Information shown:
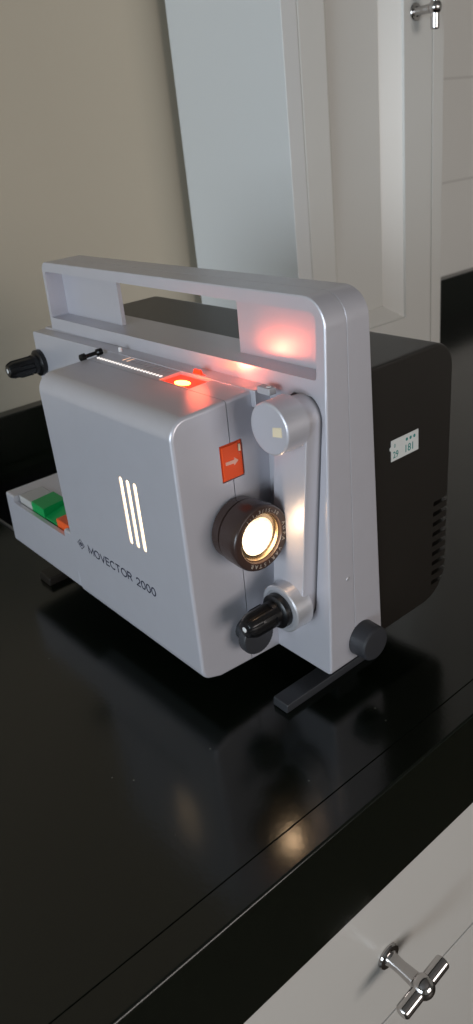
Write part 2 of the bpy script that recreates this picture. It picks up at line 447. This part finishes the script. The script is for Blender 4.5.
# black rear body
body_out = round_poly([(44, 10, 0), (131, 10, 26), (131, 208, 20), (44, 208, 0)], 12)
bb = slab('x', body_out, -326, -3.2, 2.2)
cuts = []
for k in range(9):
    zc = 91 - k * 8.3
    c = slab('z', rrect(113, -1, 140, 4, 0), 0, 3.4, 0)    # placeholder outline replaced below
    c.free()
    c = bmesh.new()
    slab('y', [(-9, zc - 1.7), (2, zc - 1.7), (2, zc + 1.7), (-9, zc + 1.7)], 113.5, 137, 0, c)
    cuts.append(c)
rb = obj('rear_body', bb, M['black_body'], P, cut=tuple(cuts))
tag(rb, 'matt black rear body with vent slots')
# inspection sticker with teal lettering on the black side
xs = -3.05
s0 = Vector((xs, 66.5, 140.6))
st = prism('x', [(66.5, 140.6), (94.6, 140.6), (94.2, 155.4), (66.4, 155.4), (66.4, 151.5), (65.0, 150.4), (65.2, 148.8), (66.4, 148.2)], [(xs - 0.2, 0), (xs + 0.12, 0)])
sticker = obj('inspection_sticker', st, M['paper'], P)
tag(sticker, 'small white paper sticker with teal numbers')
lt = bmesh.new()
def side_text(s, y, z, size, sx=1.0, bold=0.0):
    merge(lt, text_bm(s, size, 0.04, sx, bold), frame_mtx((xs + 0.15, y, z), (0, 1, 0), (0, 0, 1)))
side_text('29', 68.2, 142.6, 6.6, 0.85, 0.05)
side_text('181', 79.6, 142.9, 7.4, 0.95, 0.09)
side_text('0', 69.2, 149.9, 3.6, 0.9, 0.03)
for k in range(3):
    lathe((xs + 0.12, 82.2 + k * 3.9, 151.8), 'x', [(0, 1.15), (0.08, 1.15)], 14, lt)
obj('sticker_lettering', lt, M['teal_ink'], sticker)

# --- film gate housing (middle) and front cover
XC = -52
mid_out = [(-25.6, 6.5), (12, 4), (12, 201), (-25.6, 199.6)]
secx = [(-215, 1.0), (-214.6, 0.3), (-213.8, 0), (XC - 2.4, 0), (XC - 1.2, 0.3), (XC - 0.35, 1.1), (XC, 2.3)]
mid = prism('x', mid_out, secx, keep=lambda a, b: (0.05, 1))
win_cut = box(-124, -24.4, 193, -90, 0, 210, 0, 0)
top_slots = []
for k in range(11):
    xk = -186 + k * 5.6
    c = box(xk - 0.55, -13, 198, xk + 0.55, 4.5, 204, 0, 0); top_slots.append(c)
or_cut = box(XC - 4, -34.6, 148.2, XC + 5, -25.0, 172.8, 0, 0)
or_cut2 = box(XC - 4, -26.5, 148.2, XC + 5, -16.4, 172.8, 0, 0)
mo = obj('gate_housing', mid, M['silver'], P, cut=tuple([win_cut, or_cut2] + top_slots))
cov_out = round_poly([(-26.0, 6.5, 0), (-54, 8.5, 6), (-68.8, 14.0, 9), (-68.4, 198.4, 12.5), (-26.0, 199.6, 0)], 10)
cov_sec = [(-216, 1.2), (-215.6, 0.4), (-214.8, 0), (XC - 2.4, 0), (XC - 1.2, 0.3), (XC - 0.35, 1.1), (XC, 2.3)]
cov = prism('x', cov_out, cov_sec, keep=lambda a, b: (0.1, 1) if a > -27 else (1, 1))
slits = []
for k in range(3):
    xk = -117.6 + k * 8.4
    c = prism('y', capsule((xk - 0.6, 97.5), 2.05, (xk - 0.6, 144.5), 2.05, 8), [(-75, 0), (-64.5, 0)])
    slits.append(c)
fc = obj('front_cover', cov, M['silver'], P, cut=tuple(slits + [or_cut]))
for k in range(3):
    xk = -117.6 + k * 8.4
    c = prism('y', capsule((xk - 0.6, 97.5), 2.0, (xk - 0.6, 144.5), 2.0, 8), [(-68.0, 0.0), (-65, 0)])
    v = obj('vent_slot', c, M['lit_slot'], fc)
    tag(v, 'lamp-lit cooling slot glowing warm white')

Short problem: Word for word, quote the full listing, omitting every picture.

Response below:
Write part 2 of the bpy script that recreates this picture. It picks up at line 447. This part finishes the script. The script is for Blender 4.5.
# black rear body
body_out = round_poly([(44, 10, 0), (131, 10, 26), (131, 208, 20), (44, 208, 0)], 12)
bb = slab('x', body_out, -326, -3.2, 2.2)
cuts = []
for k in range(9):
    zc = 91 - k * 8.3
    c = slab('z', rrect(113, -1, 140, 4, 0), 0, 3.4, 0)    # placeholder outline replaced below
    c.free()
    c = bmesh.new()
    slab('y', [(-9, zc - 1.7), (2, zc - 1.7), (2, zc + 1.7), (-9, zc + 1.7)], 113.5, 137, 0, c)
    cuts.append(c)
rb = obj('rear_body', bb, M['black_body'], P, cut=tuple(cuts))
tag(rb, 'matt black rear body with vent slots')
# inspection sticker with teal lettering on the black side
xs = -3.05
s0 = Vector((xs, 66.5, 140.6))
st = prism('x', [(66.5, 140.6), (94.6, 140.6), (94.2, 155.4), (66.4, 155.4), (66.4, 151.5), (65.0, 150.4), (65.2, 148.8), (66.4, 148.2)], [(xs - 0.2, 0), (xs + 0.12, 0)])
sticker = obj('inspection_sticker', st, M['paper'], P)
tag(sticker, 'small white paper sticker with teal numbers')
lt = bmesh.new()
def side_text(s, y, z, size, sx=1.0, bold=0.0):
    merge(lt, text_bm(s, size, 0.04, sx, bold), frame_mtx((xs + 0.15, y, z), (0, 1, 0), (0, 0, 1)))
side_text('29', 68.2, 142.6, 6.6, 0.85, 0.05)
side_text('181', 79.6, 142.9, 7.4, 0.95, 0.09)
side_text('0', 69.2, 149.9, 3.6, 0.9, 0.03)
for k in range(3):
    lathe((xs + 0.12, 82.2 + k * 3.9, 151.8), 'x', [(0, 1.15), (0.08, 1.15)], 14, lt)
obj('sticker_lettering', lt, M['teal_ink'], sticker)

# --- film gate housing (middle) and front cover
XC = -52
mid_out = [(-25.6, 6.5), (12, 4), (12, 201), (-25.6, 199.6)]
secx = [(-215, 1.0), (-214.6, 0.3), (-213.8, 0), (XC - 2.4, 0), (XC - 1.2, 0.3), (XC - 0.35, 1.1), (XC, 2.3)]
mid = prism('x', mid_out, secx, keep=lambda a, b: (0.05, 1))
win_cut = box(-124, -24.4, 193, -90, 0, 210, 0, 0)
top_slots = []
for k in range(11):
    xk = -186 + k * 5.6
    c = box(xk - 0.55, -13, 198, xk + 0.55, 4.5, 204, 0, 0); top_slots.append(c)
or_cut = box(XC - 4, -34.6, 148.2, XC + 5, -25.0, 172.8, 0, 0)
or_cut2 = box(XC - 4, -26.5, 148.2, XC + 5, -16.4, 172.8, 0, 0)
mo = obj('gate_housing', mid, M['silver'], P, cut=tuple([win_cut, or_cut2] + top_slots))
cov_out = round_poly([(-26.0, 6.5, 0), (-54, 8.5, 6), (-68.8, 14.0, 9), (-68.4, 198.4, 12.5), (-26.0, 199.6, 0)], 10)
cov_sec = [(-216, 1.2), (-215.6, 0.4), (-214.8, 0), (XC - 2.4, 0), (XC - 1.2, 0.3), (XC - 0.35, 1.1), (XC, 2.3)]
cov = prism('x', cov_out, cov_sec, keep=lambda a, b: (0.1, 1) if a > -27 else (1, 1))
slits = []
for k in range(3):
    xk = -117.6 + k * 8.4
    c = prism('y', capsule((xk - 0.6, 97.5), 2.05, (xk - 0.6, 144.5), 2.05, 8), [(-75, 0), (-64.5, 0)])
    slits.append(c)
fc = obj('front_cover', cov, M['silver'], P, cut=tuple(slits + [or_cut]))
for k in range(3):
    xk = -117.6 + k * 8.4
    c = prism('y', capsule((xk - 0.6, 97.5), 2.0, (xk - 0.6, 144.5), 2.0, 8), [(-68.0, 0.0), (-65, 0)])
    v = obj('vent_slot', c, M['lit_slot'], fc)
    tag(v, 'lamp-lit cooling slot glowing warm white')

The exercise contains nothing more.